FIRE’s criticism of Marquette is outdated and its explanation is extremely saturated to match national perceptions of the incident.

Last year, Marquette was embroiled in controversy after McAdams was suspended from campus in November 2014 when he wrote a post on his blog, the Marquette Warrior. The post criticized the way former teaching assistant Cheryl Abbate handled a disagreement in class with a student concerning gay marriage in a Theory of Ethics philosophy class.

However, McAdams wasn’t suspended for simply sharing his sentiments on the former teaching assistant’s decision not to engage a conversation, rather it was because of the content he wrote about Abbate. McAdams used his personal blog to demean a student. Abbate may have been a teaching assistant, but she was still a student equally deserving of the right to free speech, whether she chose to engage in the disagreement or not.

As a professor, McAdams is expected to help create a safe environment for students to express their opinions without fear of retaliation. McAdams failed to do this in every way possible. In addition, he was not in Abbate’s classroom when the original disagreement occurred, and Abbate did not teach in his department.

McAdams has written skeptically about Marquette’s administration, other professors and various organizations on his blog. But when he publicly shamed Abbate, he stopped working to create an educational environment. After McAdams’ post, Abbate received threats against her life and eventually left Marquette because of the intense criticism.

For Marquette to make FIRE’s list solely for the McAdams controversy is an unfair representation of the university. In placing Marquette on this list, FIRE overlooked the university’s several efforts over the past year to foster freedom of speech.

For example, Nov. 12, 2015, Marquette students held a silent protest standing in solidarity with University of Missouri students outside of Raynor Library. The protest happened shortly after Missouri’s president Tim Wolfe resigned when he mishandled racial controversy on campus. Faculty and administration here at Marquette, including University President Michael Lovell, stood in solidarity with the students.

Additionally, on Dec. 8, 2014, a Black Lives Matter ‘die-in’ took place on the second floor of the Alumni Memorial Union with no interference from the university.

Marquette continues to make strides that protect the rights of free speech for all university affiliates.

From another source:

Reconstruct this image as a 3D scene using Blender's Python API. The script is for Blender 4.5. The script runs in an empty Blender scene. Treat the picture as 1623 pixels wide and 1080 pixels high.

For FIRE to judge the university’s free speech access based on one professor who condemned a student online is not representative of Marquette.

The First Amendment gives everyone equal right to freedom of speech, but that does not mean freedom from consequence. Marquette’s guiding values include being men and women for and with others, and the university reacted to a student who was put in danger, demonstrating its commitment to protect its students, which has also been illustrated in various instances such as on-campus protests.

Critiquing Marquette’s history of free speech on the basis of one incident that gained national attention does not earn Marquette a spot on FIRE’s list of worst free speech universities.